Hamlet Symbols and Motifs
by William Shakespeare

Ears and Hearing

A major motif in Hamlet is the idea that words cannot be trusted, but can corrupt an individual’s thinking or actions as they enter through the ears. Claudius poisons the old king by pouring the poison into the king’s ear, and his primary skill is manipulating others with lies that they hear from him. Hamlet uses the image of ears and hearing multiple times in urging his mother to repent of marrying Claudius, and he tells Horatio, “I have words to speak in thine ear will make thee dumb.” Of his father’s murder, he notes that “the whole ear of Denmark” is “rankly abused.”

Incest

The theme of incest is never played out explicitly in Hamlet, but it arises nevertheless in three primary relationships: Claudius and Gertrude, Hamlet and Gertrude, and Laertes and Ophelia.

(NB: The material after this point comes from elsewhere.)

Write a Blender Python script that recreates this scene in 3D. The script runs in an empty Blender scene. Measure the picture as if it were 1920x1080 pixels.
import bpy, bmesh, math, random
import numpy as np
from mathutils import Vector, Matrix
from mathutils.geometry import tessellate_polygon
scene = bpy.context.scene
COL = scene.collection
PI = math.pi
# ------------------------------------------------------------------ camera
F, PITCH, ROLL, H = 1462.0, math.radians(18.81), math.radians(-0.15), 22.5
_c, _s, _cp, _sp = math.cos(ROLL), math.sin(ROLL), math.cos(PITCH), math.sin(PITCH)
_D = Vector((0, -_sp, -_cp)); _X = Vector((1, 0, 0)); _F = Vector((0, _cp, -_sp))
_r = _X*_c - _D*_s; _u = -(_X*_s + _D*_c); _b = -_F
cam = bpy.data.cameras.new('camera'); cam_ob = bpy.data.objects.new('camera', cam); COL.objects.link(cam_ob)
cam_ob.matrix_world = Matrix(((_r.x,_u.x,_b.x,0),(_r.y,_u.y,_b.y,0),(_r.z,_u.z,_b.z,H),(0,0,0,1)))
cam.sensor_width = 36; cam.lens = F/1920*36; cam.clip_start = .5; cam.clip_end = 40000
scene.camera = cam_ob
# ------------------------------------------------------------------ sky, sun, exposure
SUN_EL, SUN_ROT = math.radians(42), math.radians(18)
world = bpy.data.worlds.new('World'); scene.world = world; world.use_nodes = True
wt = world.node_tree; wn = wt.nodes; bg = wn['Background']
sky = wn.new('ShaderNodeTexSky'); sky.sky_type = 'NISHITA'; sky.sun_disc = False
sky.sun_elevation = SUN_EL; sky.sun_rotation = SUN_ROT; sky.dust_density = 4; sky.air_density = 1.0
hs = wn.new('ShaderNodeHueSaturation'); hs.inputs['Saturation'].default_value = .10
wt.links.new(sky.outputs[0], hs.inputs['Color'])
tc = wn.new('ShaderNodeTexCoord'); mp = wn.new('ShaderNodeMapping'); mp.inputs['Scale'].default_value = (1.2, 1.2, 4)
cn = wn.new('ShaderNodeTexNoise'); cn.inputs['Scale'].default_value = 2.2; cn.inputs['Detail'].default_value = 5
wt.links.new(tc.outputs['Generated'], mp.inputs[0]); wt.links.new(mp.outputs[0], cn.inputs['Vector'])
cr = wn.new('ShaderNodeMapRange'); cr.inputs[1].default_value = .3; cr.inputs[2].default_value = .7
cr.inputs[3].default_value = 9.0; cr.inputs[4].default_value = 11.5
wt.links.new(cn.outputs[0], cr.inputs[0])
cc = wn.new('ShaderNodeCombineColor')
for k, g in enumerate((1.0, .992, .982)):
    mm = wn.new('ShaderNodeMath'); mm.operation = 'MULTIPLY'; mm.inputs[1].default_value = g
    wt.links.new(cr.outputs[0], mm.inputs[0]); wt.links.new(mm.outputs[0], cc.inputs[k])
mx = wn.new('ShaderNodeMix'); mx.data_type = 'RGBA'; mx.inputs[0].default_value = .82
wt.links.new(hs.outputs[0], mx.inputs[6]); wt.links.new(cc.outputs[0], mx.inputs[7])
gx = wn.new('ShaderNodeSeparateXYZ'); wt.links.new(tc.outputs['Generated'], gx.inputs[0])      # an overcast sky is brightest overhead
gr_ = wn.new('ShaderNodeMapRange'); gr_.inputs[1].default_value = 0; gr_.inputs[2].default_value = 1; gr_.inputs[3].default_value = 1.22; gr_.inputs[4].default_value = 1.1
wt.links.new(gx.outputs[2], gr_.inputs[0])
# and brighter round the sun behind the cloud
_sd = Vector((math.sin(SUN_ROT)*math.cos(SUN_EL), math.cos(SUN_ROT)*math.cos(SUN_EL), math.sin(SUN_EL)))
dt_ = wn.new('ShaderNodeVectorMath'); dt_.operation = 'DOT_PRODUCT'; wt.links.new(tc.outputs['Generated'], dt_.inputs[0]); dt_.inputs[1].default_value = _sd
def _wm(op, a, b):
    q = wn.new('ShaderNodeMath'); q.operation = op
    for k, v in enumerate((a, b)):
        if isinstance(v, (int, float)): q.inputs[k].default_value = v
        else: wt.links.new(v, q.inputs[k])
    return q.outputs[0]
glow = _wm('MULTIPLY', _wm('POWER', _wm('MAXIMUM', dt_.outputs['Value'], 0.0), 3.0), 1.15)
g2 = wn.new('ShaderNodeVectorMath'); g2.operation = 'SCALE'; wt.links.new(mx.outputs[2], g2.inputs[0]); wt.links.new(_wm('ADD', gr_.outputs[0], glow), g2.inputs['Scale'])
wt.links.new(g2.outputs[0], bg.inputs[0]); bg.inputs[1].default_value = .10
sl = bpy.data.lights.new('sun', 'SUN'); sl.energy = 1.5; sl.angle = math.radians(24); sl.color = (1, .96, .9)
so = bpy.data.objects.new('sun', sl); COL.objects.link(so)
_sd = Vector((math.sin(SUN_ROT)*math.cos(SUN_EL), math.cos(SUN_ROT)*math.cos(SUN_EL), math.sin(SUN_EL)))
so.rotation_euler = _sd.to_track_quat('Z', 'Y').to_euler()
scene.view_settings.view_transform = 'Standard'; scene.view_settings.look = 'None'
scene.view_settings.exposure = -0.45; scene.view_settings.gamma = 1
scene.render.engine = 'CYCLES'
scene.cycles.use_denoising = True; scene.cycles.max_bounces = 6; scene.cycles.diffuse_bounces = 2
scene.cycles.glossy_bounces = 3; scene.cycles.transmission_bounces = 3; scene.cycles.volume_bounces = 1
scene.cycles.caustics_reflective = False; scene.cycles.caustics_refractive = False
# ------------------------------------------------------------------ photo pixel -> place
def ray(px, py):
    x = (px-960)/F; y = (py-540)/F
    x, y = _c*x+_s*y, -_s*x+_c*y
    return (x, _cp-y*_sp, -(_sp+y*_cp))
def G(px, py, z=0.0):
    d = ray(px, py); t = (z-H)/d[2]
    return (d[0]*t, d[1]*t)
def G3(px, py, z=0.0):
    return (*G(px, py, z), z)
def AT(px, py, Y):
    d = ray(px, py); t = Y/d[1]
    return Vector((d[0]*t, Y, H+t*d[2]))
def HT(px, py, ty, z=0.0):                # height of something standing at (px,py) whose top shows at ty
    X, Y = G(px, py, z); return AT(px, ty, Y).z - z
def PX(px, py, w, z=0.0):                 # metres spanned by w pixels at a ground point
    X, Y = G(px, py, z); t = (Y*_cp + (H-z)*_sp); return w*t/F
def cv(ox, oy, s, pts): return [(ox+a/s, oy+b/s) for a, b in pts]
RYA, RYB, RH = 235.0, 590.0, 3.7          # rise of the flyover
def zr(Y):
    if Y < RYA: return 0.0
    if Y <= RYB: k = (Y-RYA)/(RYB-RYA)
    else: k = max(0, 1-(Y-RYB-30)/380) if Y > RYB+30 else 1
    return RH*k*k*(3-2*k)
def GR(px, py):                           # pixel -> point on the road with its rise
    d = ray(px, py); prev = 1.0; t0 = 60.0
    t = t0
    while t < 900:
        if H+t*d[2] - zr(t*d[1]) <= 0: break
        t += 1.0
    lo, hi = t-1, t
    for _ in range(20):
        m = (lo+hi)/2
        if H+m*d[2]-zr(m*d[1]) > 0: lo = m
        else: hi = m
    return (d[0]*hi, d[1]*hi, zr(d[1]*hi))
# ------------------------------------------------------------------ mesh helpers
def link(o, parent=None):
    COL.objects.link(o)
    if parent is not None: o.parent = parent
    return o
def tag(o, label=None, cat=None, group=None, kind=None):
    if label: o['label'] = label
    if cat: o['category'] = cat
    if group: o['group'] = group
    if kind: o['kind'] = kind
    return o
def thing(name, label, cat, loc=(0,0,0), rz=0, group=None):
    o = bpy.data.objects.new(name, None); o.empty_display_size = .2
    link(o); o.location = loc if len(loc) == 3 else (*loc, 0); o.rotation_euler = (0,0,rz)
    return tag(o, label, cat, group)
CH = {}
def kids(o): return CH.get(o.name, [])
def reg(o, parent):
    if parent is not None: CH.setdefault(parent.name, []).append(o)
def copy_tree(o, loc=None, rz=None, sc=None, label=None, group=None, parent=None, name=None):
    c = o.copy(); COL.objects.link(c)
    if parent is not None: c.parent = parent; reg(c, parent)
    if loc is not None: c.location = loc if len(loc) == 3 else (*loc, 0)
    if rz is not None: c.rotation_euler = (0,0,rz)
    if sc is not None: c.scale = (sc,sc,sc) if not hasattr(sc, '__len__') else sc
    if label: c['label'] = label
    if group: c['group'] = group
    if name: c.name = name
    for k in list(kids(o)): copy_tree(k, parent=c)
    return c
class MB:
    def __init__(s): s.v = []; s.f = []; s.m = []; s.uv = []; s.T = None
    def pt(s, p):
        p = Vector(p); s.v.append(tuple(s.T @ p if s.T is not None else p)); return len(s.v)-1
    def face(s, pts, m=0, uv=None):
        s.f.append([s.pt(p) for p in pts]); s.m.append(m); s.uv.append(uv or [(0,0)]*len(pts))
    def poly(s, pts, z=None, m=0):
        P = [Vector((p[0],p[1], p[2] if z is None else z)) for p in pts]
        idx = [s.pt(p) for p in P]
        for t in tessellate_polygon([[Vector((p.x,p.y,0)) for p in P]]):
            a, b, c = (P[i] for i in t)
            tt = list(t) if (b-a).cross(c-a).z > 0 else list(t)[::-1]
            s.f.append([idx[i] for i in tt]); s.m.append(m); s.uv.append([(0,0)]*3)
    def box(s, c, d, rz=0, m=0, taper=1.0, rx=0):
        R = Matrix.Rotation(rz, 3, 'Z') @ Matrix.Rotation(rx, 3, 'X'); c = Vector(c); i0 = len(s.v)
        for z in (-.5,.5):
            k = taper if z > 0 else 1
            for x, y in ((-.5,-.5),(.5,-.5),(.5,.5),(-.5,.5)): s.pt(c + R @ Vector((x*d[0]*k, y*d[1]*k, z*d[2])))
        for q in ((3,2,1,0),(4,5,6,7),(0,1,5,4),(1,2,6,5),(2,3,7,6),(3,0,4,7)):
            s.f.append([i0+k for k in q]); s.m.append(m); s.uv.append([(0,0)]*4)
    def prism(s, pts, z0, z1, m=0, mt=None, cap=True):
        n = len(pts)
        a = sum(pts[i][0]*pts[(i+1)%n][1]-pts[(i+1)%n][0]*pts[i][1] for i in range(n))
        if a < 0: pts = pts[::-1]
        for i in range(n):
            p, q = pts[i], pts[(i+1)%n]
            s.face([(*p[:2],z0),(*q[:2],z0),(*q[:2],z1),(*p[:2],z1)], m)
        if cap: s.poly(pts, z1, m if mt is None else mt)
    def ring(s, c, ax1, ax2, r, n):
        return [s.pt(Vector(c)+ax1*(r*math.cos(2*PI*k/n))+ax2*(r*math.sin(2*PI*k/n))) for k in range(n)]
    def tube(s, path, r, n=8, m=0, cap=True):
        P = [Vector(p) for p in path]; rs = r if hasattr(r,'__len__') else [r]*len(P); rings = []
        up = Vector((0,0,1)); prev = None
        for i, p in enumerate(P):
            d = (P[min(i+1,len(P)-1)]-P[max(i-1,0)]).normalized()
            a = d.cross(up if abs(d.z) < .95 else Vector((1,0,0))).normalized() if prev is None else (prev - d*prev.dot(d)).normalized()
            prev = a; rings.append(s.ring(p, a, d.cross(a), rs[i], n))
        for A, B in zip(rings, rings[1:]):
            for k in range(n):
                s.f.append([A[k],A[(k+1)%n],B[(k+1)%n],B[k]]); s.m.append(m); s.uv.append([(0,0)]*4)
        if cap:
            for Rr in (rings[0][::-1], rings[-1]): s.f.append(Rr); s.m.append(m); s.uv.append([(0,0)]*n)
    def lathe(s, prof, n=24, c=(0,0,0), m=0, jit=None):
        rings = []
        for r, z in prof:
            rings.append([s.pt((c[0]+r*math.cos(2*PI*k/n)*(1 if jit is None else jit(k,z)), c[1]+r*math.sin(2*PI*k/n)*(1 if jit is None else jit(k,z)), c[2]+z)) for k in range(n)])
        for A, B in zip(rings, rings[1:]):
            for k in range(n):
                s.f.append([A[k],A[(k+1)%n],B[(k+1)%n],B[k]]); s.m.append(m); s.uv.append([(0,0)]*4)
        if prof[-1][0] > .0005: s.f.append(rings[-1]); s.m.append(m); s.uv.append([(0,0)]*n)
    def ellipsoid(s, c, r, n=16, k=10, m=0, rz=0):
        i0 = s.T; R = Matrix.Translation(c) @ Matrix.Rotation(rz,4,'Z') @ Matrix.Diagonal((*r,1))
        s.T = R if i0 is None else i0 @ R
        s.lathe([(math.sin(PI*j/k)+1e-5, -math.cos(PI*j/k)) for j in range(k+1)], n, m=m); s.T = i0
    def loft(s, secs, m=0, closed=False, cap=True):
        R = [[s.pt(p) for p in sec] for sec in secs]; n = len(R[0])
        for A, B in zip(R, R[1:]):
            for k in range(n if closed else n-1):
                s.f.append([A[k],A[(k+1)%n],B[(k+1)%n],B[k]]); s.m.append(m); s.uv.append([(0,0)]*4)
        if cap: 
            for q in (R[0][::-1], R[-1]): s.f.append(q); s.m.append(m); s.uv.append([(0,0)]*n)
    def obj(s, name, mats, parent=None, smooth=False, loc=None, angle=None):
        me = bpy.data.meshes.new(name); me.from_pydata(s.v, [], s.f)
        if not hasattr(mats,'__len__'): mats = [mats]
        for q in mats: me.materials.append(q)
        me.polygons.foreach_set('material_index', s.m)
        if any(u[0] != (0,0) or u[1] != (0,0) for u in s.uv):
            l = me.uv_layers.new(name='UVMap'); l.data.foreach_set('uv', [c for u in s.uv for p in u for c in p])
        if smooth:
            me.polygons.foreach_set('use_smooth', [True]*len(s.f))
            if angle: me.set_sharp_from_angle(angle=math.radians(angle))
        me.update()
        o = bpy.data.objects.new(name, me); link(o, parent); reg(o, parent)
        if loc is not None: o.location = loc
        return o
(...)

Claudius and Gertrude were brother- and sister-in-law before they married; while the relationship may not be incestuous in a legal sense, it seems to be in a moral one. Hamlet’s fixation on Gertrude’s sex life with Claudius also seems to point toward a repressed incestuous desire in Hamlet himself.

Meanwhile, Laertes’ advice to Ophelia does not read as altogether innocent; his language is sexually explicit and he, like Hamlet with Gertrude, seems far too interested in what Ophelia gets up to in the bedroom. Laertes’ leaping into Ophelia’s grave to hold her in his arms may also indicate a feeling for her that is not entirely brotherly.